Le gros point fort du film c'est sa seconde partie avec un final jubilatoire, de bout en bout. Le réalisateur, Gareth Edward parvient à faire des plans vertigineux où l'on mesure la puissance de l'empire et la petitesse de la rébellion, un peu comme il l'avait réussi dans son Godzilla. Il crée une action centrée autour de plusieurs personnages, qui y ont chacun un rôle. Ce n'est jamais confus, c'est limpide. Une immense et prodigieuse bataille suicide de la rebellion se déroule dans l'espace - la meilleure bataille spatiale de la saga, assurément -, où la vingtaine x-wing est écrasée par les centaines de vaisseaux ennemis, une prodigieuse bataille au sol où les héros se font décimer par des centaines de stormtroopers qui sont enfin de vrais soldats et par des AT ST, ces quadripodes blindés quasiment invincibles, tandis que Jin et Andor vont récupérer les plans dans les archives. Peu à peu l'étau se resserre. Les héros meurent un à un. L'immensité de l'empire les broit, tour à tour. Petit pincement de coeur.
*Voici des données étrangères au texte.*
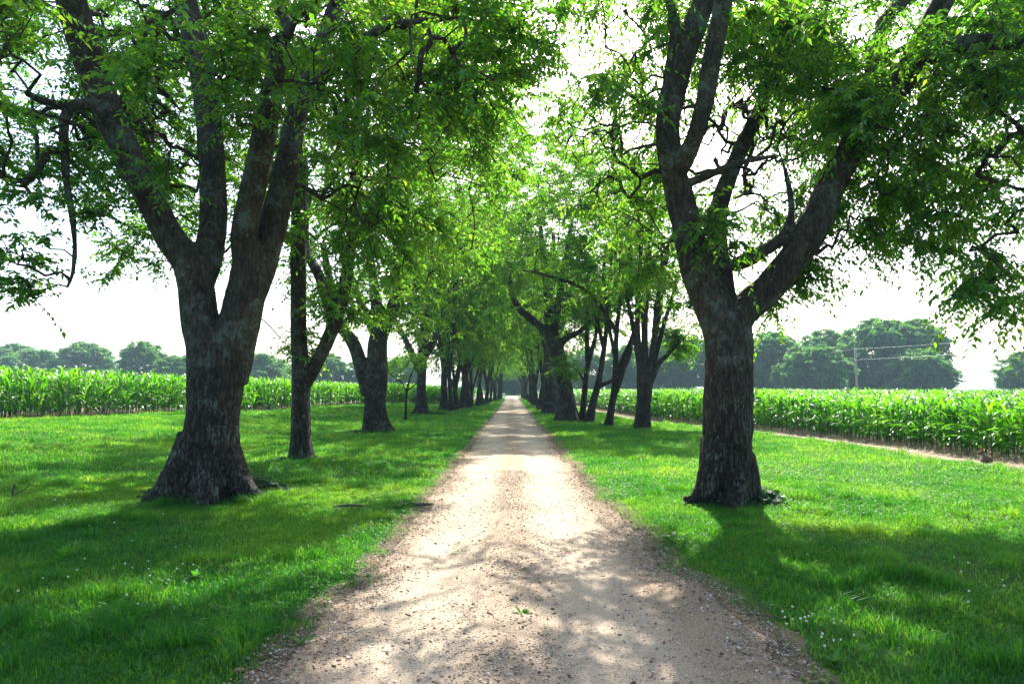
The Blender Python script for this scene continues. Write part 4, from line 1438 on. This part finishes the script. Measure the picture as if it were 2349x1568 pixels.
def lumps(c, rad, rg, flat=1.0):
    """many small rounded lumps, each its own squashed shape"""
    n = len(c)
    v = np.repeat(IV[None], n, 0) * (1 + rg.normal(size=(n, 12, 1)) * .14)
    v = v * np.stack([rad * (.8 + .6 * rg.random(n)), rad * (.7 + .4 * rg.random(n)), rad * flat * (.6 + .4 * rg.random(n))], -1)[:, None, :]
    a = rg.random(n) * 6.28
    ca, sa = np.cos(a)[:, None], np.sin(a)[:, None]
    v = np.stack([v[..., 0] * ca - v[..., 1] * sa, v[..., 0] * sa + v[..., 1] * ca, v[..., 2]], -1) + c[:, None, :]
    f = (IF[None] + (np.arange(n) * 12)[:, None, None]).reshape(-1, 3)
    return v.reshape(-1, 3), f


# white clover flower heads
cl = []
for px, py, n, spx, spy in [(850, 1080, 60, 130, 30), (950, 1180, 60, 120, 50), (1850, 1430, 26, 70, 30), (1890, 1490, 14, 60, 20), (2130, 1040, 60, 150, 15), (1950, 1050, 40, 120, 20), (150, 1190, 30, 130, 40), (250, 1300, 26, 220, 80), (400, 1330, 20, 120, 60), (2200, 1350, 18, 120, 120), (1900, 1210, 30, 200, 60), (780, 1010, 40, 120, 20)]:
    for _ in range(n // 2):
        q = ground_at(px + rg.normal() * spx * .6, min(1700, py + rg.normal() * spy * .6))
        if edge_dist(q[0], q[1]) > .1 and lawn_mask(q[0], q[1]):
            cl.append(q + np.array([0, 0, .06 + .05 * rg.random()]))
cl = np.array(cl)
v_, f_ = lumps(cl, np.full(len(cl), .0085), rg, 1.2)
tag(obj('clover_flowers', mesh_from('clover_flowers', v_, [f_], rnd=np.repeat(rg.random(len(cl)), 20), mats=[M['flower']])), 'small white clover heads dotted over the lawn', 'clover flowers', kind='stuff')

# pebbles on the road
n = 48000
y = 2.8 + 11.5 * rg.random(n * 3) ** 1.5
x = (rg.random(n * 3) * 2 - 1) * 1.85
ed = np.minimum(half_r(y) - x, x + half_l(y))
pr = 0.16 + 0.75 * np.exp(-((x - .05) / .28) ** 2) + 0.95 * np.exp(-((ed - .02) / .22) ** 2)
pr = pr * (0.35 + 1.3 * sstep((fbm(x * 2, y * 1.2, 0, 95, 3) - .35) / .3))
k = (ed > -.28) & (rg.random(n * 3) < pr)
x, y, ed = x[k][:n], y[k][:n], ed[k][:n]
n = len(x)
rad = .0028 + .0032 * rg.random(n) + .010 * rg.random(n) ** 11
z = g(x, y) + .010 + np.where(ed > 0, road_relief(x, y), 0) + rad * .12
v_, f_ = lumps(np.stack([x, y, z], -1), rad, rg, .75)
tag(obj('gravel', mesh_from('gravel', v_, [f_], rnd=np.repeat(rg.random(n), 20), smooth=True, mats=[M['pebble']])), 'loose brown and grey pebbles scattered over the lane', 'gravel', kind='stuff')

# leaf litter and twigs bits along the road edge
n = 5000
y = 2.8 + 22 * rg.random(n) ** 1.4
sd = rg.random(n) < .6
ed = rg.normal(size=n) * .16
x = np.where(sd, half_r(y) + ed + .05, -half_l(y) - ed)
k = rg.random(n) < .2
x = np.where(k, (rg.random(n) * 2 - 1) * 1.3, x)
c = np.stack([x, y, g(x, y) + .028], -1)
a = rg.random(n) * 6.28
ln = .008 + .028 * rg.random(n) ** 2
wd = np.where(rg.random(n) < .5, .12, .5) * ln
dv = np.stack([np.cos(a) * ln, np.sin(a) * ln, rg.normal(size=n) * .006], -1)
sv = np.stack([-np.sin(a) * wd, np.cos(a) * wd, rg.normal(size=n) * .006], -1)
v_ = np.stack([c - dv, c + sv * .7, c + dv, c - sv * .7], 1).reshape(-1, 3)
tag(obj('leaf_litter', mesh_from('leaf_litter', v_, [np.arange(n)[:, None] * 4 + np.arange(4)], rnd=rg.random(n), mats=[M['litter']])), 'dry brown leaf bits along the edges of the lane', 'leaf litter', kind='stuff')

# straw along the right field edge
n = 22000
y = 9 + 60 * rg.random(n) ** 1.6
off = rg.normal(size=n) * .35 - .1 + np.where(rg.random(n) < .4, .8 * rg.random(n), 0)
x = redge(y) + off
c = np.stack([x, y, g(x, y) + .02 + .09 * rg.random(n) ** 2 * (off > -.1)], -1)
a = rg.random(n) * 6.28
ln = .05 + .15 * rg.random(n)
dv = np.stack([np.cos(a) * ln, np.sin(a) * ln, rg.normal(size=n) * .05], -1)
sv = np.stack([-np.sin(a), np.cos(a), rg.normal(size=n) * .3], -1) * .006
v_ = np.stack([c - dv - sv, c - dv + sv, c + dv + sv * .4, c + dv - sv * .4], 1).reshape(-1, 3)
tag(obj('straw', mesh_from('straw', v_, [np.arange(n)[:, None] * 4 + np.arange(4)], rnd=rg.random(n), mats=[M['straw']])), 'pale dry straw strewn along the edge of the right cornfield', 'straw', kind='stuff')


# ------------------------------------------------------------------ ivy and weeds round the trunks
def ivy_patch(name, label, cx, cy_, spots, n, rg, size=.07):
    """broad leaves on short stems; spots: (dx, dy, r, height)"""
    P = []
    for dx, dy, r, hh in spots:
        m = int(n * r * r / sum(s_[2] ** 2 for s_ in spots)) + 10
        a = rg.random(m) * 6.28
        q = np.sqrt(rg.random(m)) * r
        X_, Y_ = cx + dx + np.cos(a) * q, cy_ + dy + np.sin(a) * q
        P.append(np.stack([X_, Y_, g(X_, Y_) + .03 + hh * rg.random(m) * (1 - .7 * q / r)], -1))
    P = np.vstack(P)
    o0 = np.array([cx, cy_, float(g(cx, cy_))])
    P = P - o0
    m = len(P)
    a = rg.random(m) * 6.28
    ld_ = unit(np.stack([np.cos(a), np.sin(a), -.3 + .35 * rg.normal(size=m)], -1))
    nn = unit(np.array([0, -.25, 1.0]) + rg.normal(size=(m, 3)) * .4)
    wv = unit(np.cross(ld_, nn))
    s = (size * (.6 + .7 * rg.random(m)))[:, None]
    v = np.stack([P, P + ld_ * s * .3 + wv * s * .45, P + ld_ * s * .75 + wv * s * .3, P + ld_ * s * 1.05, P + ld_ * s * .75 - wv * s * .3, P + ld_ * s * .3 - wv * s * .45], 1).reshape(-1, 3)
    f = np.arange(m)[:, None] * 6 + np.arange(6)
    stv = np.stack([P + np.array([.004, 0, 0]), P - np.array([.004, 0, 0]), P * np.array([1, 1, 0]) + np.array([0, 0, -.05])], 1).reshape(-1, 3)
    root = thing(name, label, 'ivy', o0)
    obj('leaves', mesh_from(name, v, [f], rnd=rg.random(m), mats=[M['ivy']]), root)
    obj('stems', mesh_from(name + '_stems', stv, [np.arange(m)[:, None] * 3 + np.arange(3)], mats=[M['stem']]), root)


rg = np.random.default_rng(9)
q = ground_at(590, 1128)
ivy_patch('ivy_patch', 'dark glossy creeper spilling right from the foot of the four-stemmed tree', q[0], q[1], [(0, 0, .36, .34), (.25, -.05, .3, .22), (-.2, -.3, .25, .2), (-.7, -.55, .28, .2), (-1.3, -.45, .35, .22)], 760, rg, .085)
q = ground_at(1722, 1152)
ivy_patch('ivy_patch', 'dark glossy creeper at the foot of the furrowed tree on the right', q[0], q[1], [(0, -.05, .3, .32), (.22, -.1, .25, .22), (-.2, -.25, .2, .2)], 520, rg, .085)
q = ground_at(980, 950)
ivy_patch('ivy_patch', 'weedy green clump round the pale flaring fourth trunk on the left', q[0], q[1], [(0, 0, .7, .3), (.8, -.2, .6, .25), (-.8, -.1, .5, .2)], 500, rg, .12)
q = ground_at(690, 1052)
ivy_patch('ivy_patch', 'low dark weeds round the foot of the slim straight tree', q[0], q[1], [(-.2, -.1, .32, .08), (.2, -.1, .32, .08)], 260, rg, .06)
q = ground_at(860, 990)
ivy_patch('ivy_patch', 'low dark weeds round the foot of the split trunk', q[0], q[1], [(-.4, -.2, .45, .1), (.4, -.1, .45, .1)], 300, rg, .09)


# broad-leaved weeds at the road edge
def weed(px, py, size, leaves, label, seed, up=.5):
    r_ = np.random.default_rng(seed)
    q_ = ground_at(px, py)
    acc = Acc()
    rr = []
    for i in range(leaves):
        a = i * 2.4 + r_.normal() * .3
        Ll = size * (.6 + .6 * r_.random())
        s = np.linspace(0, 1, 6)
        el = math.radians(25 + 50 * up * r_.random()) - s * 1.0
        rad = np.concatenate([[0], np.cumsum(np.cos(el[:-1]) * Ll / 5)])
        zz = np.concatenate([[0], np.cumsum(np.sin(el[:-1]) * Ll / 5)])
        wv = Ll * .16 * np.sin(np.pi * np.clip(s * .85 + .12, 0, 1))
        ca, sa = math.cos(a), math.sin(a)
        mid = np.stack([ca * rad, sa * rad, zz], -1)
        sd_ = np.array([-sa, ca, 0])
        up_ = np.array([0, 0, 1.0])
        rows = np.stack([mid + sd_ * wv[:, None] + up_ * wv[:, None] * .3, mid, mid - sd_ * wv[:, None] + up_ * wv[:, None] * .3], 1)
        f = grid_faces(3, 6)
        acc.add(rows.reshape(-1, 3), f)
        rr.append(np.full(len(f), r_.random()))
    v, Q, _ = acc.get()
    o_ = obj('weed', mesh_from('weed', v, [Q], rnd=np.concatenate(rr), smooth=True, mats=[M['weed']]), None, q_ + np.array([0, 0, .01]))
    tag(o_, label, 'weed', 'broad-leaved weeds along the lane')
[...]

Les plans sont transmis à la flotte rebelle, alors que la planète où ils se trouvent avec nos héros est rasée par l'Etoile Noire, venue remettre de l'ordre, la flotte est à son tour décimée et seul un petit vaisseau en réchappe. L'épisode IV peut commencer, malgré quelques petites incohérences (pas gênantes).
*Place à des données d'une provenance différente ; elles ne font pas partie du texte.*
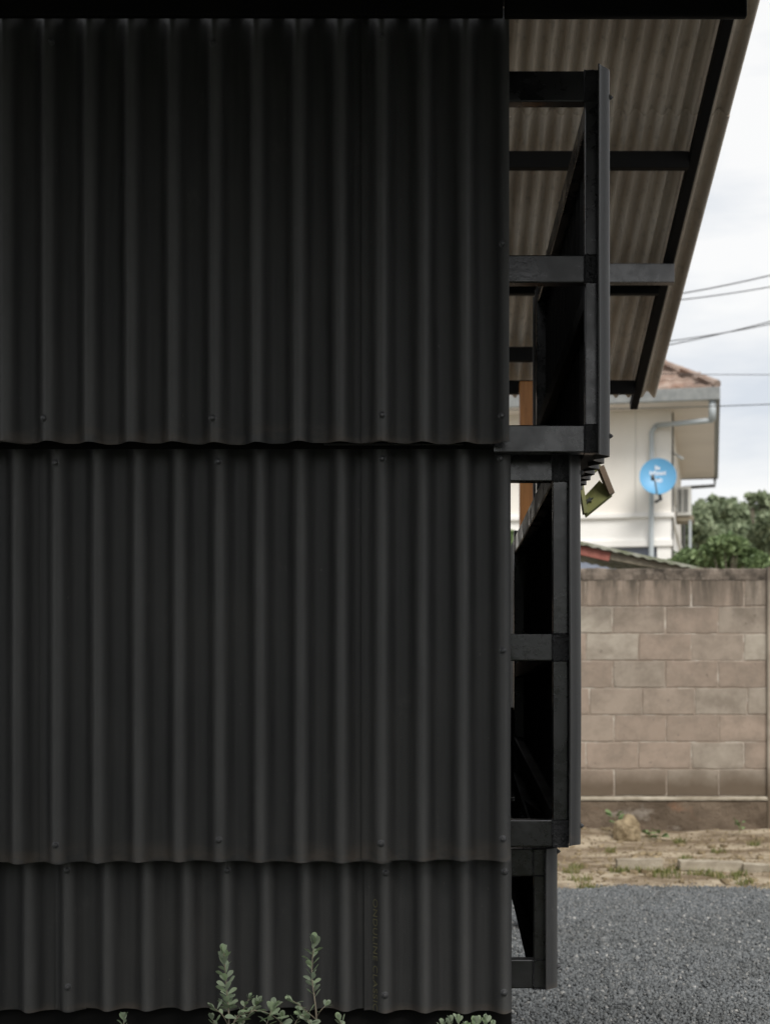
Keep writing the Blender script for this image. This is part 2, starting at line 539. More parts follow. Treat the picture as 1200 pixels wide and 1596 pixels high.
def np_mesh(name, V, Fq, material, smooth=False):
    me = bpy.data.meshes.new(name)
    V = np.asarray(V, dtype=np.float32); Fq = np.asarray(Fq, dtype=np.int32)
    k = Fq.shape[1]
    me.vertices.add(len(V)); me.vertices.foreach_set('co', V.ravel())
    me.loops.add(Fq.size); me.loops.foreach_set('vertex_index', Fq.ravel())
    me.polygons.add(len(Fq)); me.polygons.foreach_set('loop_start', np.arange(0, Fq.size, k, dtype=np.int32))
    me.polygons.foreach_set('loop_total', np.full(len(Fq), k, dtype=np.int32))
    me.update(calc_edges=True)
    me.materials.append(material)
    if smooth: me.polygons.foreach_set('use_smooth', [True] * len(Fq))
    return me


def corr(t, ph, pitch=0.095, amp=0.038, pw=1.7):
    """corrugation height (0..amp), crest at t = ph"""
    if pw == 1.0:
        return amp * (1 + math.cos(2 * PI * (t - ph) / pitch)) / 2
    # narrow crest, wide shallow valley
    return amp * ((1 + math.cos(2 * PI * (t - ph) / pitch)) / 2) ** pw


def corr_sheet(t0, t1, z0, z1, place, seed, ph, pitch=0.095, amp=0.038, thick=0.0032, curl=0.0, nz=10, warp=0.0015, ragged=0.003, per=22, pw=1.7, low=True):
    """corrugated sheet with thickness; place(t, h, z) -> world point, h = height of the corrugation outwards"""
    n = max(4, int(round((t1 - t0) / pitch * per)))
    b = MB()
    front, back = [], []
    b.wear = []
    for i in range(nz + 1):
        fz = i / nz
        rf, rb = [], []
        for j in range(n + 1):
            t = t0 + (t1 - t0) * j / n
            z = z0 + (z1 - z0) * fz
            if i == 0 and low:
                z += ragged * mnoise.noise(Vector((t * 6, seed * 3.1, 0.3))) + ragged * 0.5 * mnoise.noise(Vector((t * 23, seed, 4)))
            h = corr(t, ph, pitch, amp, pw) + warp * mnoise.noise(Vector((t * 3.0, z * 2.2, seed))) * 1.6
            h += curl * math.exp(-(t - t0) / 0.010)
            rf.append(place(t, h, z)); b.wear.append(corr(t, ph, pitch, 1.0, pw)); rb.append(place(t, h - thick, z))
        front.append(rf); back.append(rb)
    b.quadstrip(front); b.quadstrip(back)
    for A, B in ((front[0], back[0]), (front[-1], back[-1]), ([r[0] for r in front], [r[0] for r in back]), ([r[-1] for r in front], [r[-1] for r in back])):
        b.quadstrip([A, B])
    return b


# ------------------------------------------------------------------ ground
# wide plain
b = MB()
b.quadstrip([[(x, y, -0.06) for x in (-400, 400)] for y in (-300, 900)])
o = b.build('ground', M['plain']); tag(o, kind='structure')

# earth strip along the block wall
def gravel_edge(x):
    return 8.22 + 0.17 * mnoise.noise(Vector((x * 1.1, 2.3, 0))) + 0.08 * mnoise.noise(Vector((x * 4.7, 9.3, 0)))

def dirt_z(x, y):
    k = min(1, max(0, (y - gravel_edge(x)) / 0.25))
    base = -0.03 + 0.055 * k
    rise = 0.06 * max(0, (y - 10.1) / 0.7) ** 1.5
    n = mnoise.fractal(Vector((x * 1.3, y * 1.3, 0)), 1, 2, 5) * 0.022 * k
    return base + rise + n

gx = np.linspace(-3.5, 9, 190); gy = np.linspace(7.6, 11.2, 90)
b = MB()
b.quadstrip([[(x, y, dirt_z(x, y)) for x in gx] for y in gy])
o = b.build('dirt_strip', M['dirt'], smooth=True); tag(o, kind='structure')

# gravel yard: bed and loose stones
b = MB()
b.quadstrip([[(x, -30 if k == 0 else (4 if k == 1 else gravel_edge(x) + 0.03), 0.0) for x in np.linspace(-40, 40, 400)] for k in range(3)])
o = b.build('gravel_yard', M['gravelbed']); tag(o, kind='structure')


# dark planted ground in front of the hut, where the camera stands
b = MB()
b.quadstrip([[(x, y, 0.012 + 0.01 * mnoise.noise(Vector((x * 2, y * 2, 0)))) for x in np.linspace(-3.2, 2.2, 60)] for y in np.linspace(-8, 3.46, 60)])
o = b.build('planting_bed', M['lawn'], smooth=True); tag(o, kind='structure')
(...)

Le film n'est pas exempt de défauts : début poussif, personnages parfois anecdotiques, enjeux expédiés mais qui ne sont dès lors plus un fardeau. Le film se lâche, explose dans la surenchère de scènes assez splendides et mémorables sur le plan de l'action. Véritable film de guerre (entre les Sept Mercenaires et le film catastrophe américain), il est aussi un vrai film Star Wars, truffé de référence, de la musique (intéressante) aux caméos, en passant par le design général - la direction artistique sort du lot. Star Wars s'enrichit, gagne en complexité, devient adulte et mature. Star Wars renait dans un souffle épique. Là où l'épisode VII est bloqué par les conventions du genre, ce spin off trouve ses propres règles et sa propre voie, la voie de la force, assurément.